§ Collected data

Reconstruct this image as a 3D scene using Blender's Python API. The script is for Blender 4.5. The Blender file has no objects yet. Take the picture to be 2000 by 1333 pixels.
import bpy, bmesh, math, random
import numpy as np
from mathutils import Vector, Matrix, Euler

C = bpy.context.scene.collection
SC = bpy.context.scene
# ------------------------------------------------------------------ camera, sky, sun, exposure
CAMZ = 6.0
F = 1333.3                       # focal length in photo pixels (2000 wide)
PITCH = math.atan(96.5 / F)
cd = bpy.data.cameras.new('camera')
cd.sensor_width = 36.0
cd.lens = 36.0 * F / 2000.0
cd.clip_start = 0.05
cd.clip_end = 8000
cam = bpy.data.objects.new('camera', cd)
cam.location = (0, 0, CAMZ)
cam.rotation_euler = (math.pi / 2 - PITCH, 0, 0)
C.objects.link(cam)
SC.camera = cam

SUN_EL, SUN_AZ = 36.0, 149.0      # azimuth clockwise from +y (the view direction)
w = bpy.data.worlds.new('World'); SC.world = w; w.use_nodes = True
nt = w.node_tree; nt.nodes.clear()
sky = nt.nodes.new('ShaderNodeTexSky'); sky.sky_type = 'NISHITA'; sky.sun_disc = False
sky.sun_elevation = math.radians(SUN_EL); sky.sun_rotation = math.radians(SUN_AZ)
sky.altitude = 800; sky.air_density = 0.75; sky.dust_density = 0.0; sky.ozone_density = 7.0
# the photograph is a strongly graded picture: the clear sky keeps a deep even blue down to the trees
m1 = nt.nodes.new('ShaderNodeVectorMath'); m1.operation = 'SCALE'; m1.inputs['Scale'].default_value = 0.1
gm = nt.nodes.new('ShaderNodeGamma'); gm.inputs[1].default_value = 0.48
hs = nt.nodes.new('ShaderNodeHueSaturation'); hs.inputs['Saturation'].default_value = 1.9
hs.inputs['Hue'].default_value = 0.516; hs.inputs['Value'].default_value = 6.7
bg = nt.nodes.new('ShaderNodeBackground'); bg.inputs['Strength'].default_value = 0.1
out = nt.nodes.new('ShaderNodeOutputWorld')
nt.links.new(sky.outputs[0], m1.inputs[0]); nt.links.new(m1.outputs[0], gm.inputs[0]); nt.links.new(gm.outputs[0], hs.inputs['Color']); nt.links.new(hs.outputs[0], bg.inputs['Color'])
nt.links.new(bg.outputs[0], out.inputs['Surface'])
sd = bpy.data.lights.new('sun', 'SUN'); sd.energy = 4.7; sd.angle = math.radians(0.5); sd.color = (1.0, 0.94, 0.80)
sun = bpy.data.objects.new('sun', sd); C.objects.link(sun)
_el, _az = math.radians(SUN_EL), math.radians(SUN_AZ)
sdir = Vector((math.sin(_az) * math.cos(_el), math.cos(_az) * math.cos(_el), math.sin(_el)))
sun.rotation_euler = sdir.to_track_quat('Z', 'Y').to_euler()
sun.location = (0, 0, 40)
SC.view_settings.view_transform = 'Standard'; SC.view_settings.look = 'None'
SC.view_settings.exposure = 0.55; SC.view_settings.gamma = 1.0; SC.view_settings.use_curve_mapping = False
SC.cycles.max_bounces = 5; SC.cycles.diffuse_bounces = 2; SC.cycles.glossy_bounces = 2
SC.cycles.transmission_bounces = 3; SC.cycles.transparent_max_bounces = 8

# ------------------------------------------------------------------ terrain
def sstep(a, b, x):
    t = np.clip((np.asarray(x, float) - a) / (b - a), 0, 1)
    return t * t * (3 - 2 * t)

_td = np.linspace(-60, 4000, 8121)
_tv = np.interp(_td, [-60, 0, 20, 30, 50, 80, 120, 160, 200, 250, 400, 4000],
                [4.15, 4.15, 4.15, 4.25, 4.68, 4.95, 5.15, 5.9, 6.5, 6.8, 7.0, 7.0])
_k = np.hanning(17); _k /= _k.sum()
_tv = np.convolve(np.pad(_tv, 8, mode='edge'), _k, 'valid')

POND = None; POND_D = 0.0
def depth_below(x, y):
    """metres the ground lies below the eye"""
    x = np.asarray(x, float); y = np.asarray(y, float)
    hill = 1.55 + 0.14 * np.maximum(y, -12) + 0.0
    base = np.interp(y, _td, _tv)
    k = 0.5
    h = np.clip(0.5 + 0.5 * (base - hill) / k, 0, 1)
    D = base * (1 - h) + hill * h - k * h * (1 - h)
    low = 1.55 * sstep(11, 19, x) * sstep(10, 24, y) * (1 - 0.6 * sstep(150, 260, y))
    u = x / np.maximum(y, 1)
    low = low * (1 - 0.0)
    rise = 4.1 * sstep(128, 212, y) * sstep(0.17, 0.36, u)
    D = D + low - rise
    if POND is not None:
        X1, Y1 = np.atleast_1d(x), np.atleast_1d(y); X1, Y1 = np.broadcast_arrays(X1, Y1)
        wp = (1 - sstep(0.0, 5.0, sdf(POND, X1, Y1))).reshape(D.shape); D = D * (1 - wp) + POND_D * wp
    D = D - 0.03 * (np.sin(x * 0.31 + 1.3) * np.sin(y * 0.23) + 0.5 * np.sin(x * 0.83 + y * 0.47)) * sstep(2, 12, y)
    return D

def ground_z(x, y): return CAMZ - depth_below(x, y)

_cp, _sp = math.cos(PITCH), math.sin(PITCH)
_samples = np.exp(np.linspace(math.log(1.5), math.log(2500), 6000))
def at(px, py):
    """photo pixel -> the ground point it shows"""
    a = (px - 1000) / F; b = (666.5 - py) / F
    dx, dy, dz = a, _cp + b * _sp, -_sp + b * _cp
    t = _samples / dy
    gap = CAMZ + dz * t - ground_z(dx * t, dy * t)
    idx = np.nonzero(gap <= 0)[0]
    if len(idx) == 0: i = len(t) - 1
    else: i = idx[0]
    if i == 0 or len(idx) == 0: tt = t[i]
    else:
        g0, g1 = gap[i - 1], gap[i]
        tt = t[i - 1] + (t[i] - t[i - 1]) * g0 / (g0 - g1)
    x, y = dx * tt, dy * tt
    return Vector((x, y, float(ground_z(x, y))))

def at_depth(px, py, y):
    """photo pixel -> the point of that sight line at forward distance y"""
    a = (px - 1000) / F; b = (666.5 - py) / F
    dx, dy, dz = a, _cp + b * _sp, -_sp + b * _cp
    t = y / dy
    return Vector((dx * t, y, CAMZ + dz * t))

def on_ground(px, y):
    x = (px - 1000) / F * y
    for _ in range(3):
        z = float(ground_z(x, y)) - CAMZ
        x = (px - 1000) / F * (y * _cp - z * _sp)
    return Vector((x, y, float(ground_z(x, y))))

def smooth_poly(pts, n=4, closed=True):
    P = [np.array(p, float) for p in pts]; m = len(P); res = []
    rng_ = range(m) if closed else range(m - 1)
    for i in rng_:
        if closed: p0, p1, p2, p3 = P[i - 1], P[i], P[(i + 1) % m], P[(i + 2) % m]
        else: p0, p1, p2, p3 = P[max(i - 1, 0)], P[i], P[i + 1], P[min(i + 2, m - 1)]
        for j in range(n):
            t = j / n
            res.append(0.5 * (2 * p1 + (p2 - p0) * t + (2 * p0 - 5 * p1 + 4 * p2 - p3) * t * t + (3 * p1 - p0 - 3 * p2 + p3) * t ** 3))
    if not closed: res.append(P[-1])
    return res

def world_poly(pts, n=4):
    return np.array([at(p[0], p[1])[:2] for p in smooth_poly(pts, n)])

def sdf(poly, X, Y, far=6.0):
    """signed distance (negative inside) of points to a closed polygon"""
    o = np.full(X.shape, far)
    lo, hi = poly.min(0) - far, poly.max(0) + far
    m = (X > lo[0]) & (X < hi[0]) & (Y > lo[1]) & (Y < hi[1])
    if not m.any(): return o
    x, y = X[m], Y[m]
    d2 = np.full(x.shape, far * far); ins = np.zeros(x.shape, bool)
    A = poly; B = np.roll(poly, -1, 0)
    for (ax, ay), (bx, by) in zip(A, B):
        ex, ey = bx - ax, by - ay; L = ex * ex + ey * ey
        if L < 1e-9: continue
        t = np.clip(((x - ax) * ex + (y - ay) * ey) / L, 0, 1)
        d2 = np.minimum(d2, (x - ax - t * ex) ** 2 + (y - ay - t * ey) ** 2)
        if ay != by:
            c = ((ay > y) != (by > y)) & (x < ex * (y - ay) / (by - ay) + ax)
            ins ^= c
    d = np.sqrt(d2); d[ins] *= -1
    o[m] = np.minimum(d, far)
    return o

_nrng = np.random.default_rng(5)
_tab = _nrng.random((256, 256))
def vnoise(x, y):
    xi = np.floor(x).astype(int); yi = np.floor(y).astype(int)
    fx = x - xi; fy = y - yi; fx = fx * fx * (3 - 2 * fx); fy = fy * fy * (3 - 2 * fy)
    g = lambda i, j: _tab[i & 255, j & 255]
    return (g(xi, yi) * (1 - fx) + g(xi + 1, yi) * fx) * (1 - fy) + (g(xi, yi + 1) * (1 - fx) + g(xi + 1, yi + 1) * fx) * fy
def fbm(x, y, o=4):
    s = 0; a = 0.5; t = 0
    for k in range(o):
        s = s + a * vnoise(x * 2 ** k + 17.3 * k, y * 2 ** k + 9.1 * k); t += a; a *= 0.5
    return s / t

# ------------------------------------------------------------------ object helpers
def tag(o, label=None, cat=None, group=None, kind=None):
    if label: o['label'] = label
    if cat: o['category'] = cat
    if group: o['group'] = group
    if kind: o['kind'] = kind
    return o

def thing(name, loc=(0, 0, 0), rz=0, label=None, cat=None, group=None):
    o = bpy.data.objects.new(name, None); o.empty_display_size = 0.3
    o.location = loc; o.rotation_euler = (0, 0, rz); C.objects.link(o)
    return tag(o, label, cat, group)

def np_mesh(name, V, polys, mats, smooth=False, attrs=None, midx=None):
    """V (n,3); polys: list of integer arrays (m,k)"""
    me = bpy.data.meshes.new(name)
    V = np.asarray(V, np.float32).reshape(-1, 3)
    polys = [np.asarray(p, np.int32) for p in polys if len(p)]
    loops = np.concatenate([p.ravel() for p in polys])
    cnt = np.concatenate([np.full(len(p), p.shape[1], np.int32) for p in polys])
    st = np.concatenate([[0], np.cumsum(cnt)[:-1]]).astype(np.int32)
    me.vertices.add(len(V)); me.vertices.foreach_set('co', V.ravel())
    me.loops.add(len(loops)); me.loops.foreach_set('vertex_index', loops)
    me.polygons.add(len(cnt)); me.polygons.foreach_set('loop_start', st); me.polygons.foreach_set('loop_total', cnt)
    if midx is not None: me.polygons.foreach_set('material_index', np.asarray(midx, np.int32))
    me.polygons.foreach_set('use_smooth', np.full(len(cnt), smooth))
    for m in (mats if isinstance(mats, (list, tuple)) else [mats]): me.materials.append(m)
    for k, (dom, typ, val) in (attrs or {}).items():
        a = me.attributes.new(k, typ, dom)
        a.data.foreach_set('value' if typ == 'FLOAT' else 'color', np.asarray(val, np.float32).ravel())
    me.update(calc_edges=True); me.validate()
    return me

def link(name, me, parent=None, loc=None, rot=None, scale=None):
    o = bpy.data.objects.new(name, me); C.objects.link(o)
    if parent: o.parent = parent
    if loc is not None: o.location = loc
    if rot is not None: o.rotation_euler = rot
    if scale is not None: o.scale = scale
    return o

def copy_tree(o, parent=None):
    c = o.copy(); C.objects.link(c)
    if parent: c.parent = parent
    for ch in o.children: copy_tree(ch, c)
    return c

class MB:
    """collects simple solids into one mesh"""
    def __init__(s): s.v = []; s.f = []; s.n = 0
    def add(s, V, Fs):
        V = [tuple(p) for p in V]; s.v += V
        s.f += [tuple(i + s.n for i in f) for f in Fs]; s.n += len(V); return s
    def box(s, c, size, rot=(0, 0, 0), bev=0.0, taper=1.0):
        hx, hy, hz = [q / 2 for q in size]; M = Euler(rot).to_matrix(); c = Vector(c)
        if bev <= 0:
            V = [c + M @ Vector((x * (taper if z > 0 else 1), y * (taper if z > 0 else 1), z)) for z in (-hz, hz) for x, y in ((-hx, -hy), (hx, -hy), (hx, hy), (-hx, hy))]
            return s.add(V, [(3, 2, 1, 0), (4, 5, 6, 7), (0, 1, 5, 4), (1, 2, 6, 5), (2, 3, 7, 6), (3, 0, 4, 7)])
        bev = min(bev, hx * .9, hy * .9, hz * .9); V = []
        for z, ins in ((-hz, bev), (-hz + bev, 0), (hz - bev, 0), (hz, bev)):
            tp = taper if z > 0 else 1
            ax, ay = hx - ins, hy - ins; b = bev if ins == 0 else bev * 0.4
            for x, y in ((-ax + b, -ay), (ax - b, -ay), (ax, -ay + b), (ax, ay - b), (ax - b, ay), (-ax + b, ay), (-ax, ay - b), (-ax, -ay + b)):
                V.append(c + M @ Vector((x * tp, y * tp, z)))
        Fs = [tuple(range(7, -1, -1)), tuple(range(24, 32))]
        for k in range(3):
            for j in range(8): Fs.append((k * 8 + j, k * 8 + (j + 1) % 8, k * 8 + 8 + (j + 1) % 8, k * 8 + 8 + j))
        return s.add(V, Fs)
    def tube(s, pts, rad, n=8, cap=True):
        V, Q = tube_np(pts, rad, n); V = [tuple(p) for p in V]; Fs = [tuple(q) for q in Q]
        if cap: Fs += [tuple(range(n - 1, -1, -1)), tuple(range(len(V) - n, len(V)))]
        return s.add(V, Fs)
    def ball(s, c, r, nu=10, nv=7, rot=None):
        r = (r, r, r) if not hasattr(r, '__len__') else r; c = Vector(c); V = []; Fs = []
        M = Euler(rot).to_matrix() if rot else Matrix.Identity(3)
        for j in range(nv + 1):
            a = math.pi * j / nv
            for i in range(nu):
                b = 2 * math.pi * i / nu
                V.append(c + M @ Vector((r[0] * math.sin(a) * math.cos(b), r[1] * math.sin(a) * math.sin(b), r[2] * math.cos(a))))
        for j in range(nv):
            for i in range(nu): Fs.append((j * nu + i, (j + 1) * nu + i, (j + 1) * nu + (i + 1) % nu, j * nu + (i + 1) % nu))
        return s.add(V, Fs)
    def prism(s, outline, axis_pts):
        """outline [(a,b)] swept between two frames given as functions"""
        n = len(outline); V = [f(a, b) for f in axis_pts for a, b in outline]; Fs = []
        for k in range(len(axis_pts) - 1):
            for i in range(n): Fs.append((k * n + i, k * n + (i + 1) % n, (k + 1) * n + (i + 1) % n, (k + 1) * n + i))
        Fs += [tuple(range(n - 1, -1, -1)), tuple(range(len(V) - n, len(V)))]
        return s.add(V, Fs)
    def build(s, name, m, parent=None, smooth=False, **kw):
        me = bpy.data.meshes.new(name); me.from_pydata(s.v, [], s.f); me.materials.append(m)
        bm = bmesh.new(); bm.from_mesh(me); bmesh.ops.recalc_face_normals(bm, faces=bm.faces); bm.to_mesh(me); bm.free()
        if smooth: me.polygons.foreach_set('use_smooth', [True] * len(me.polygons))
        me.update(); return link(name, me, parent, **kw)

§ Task
Exactly repeat the lines running from the top of the listing to the line bearing "from mathutils import Vector, Matrix, Euler", both of those lines included, and only them.

§ Task output
Reconstruct this image as a 3D scene using Blender's Python API. The script is for Blender 4.5. The Blender file has no objects yet. Take the picture to be 2000 by 1333 pixels.
import bpy, bmesh, math, random
import numpy as np
from mathutils import Vector, Matrix, Euler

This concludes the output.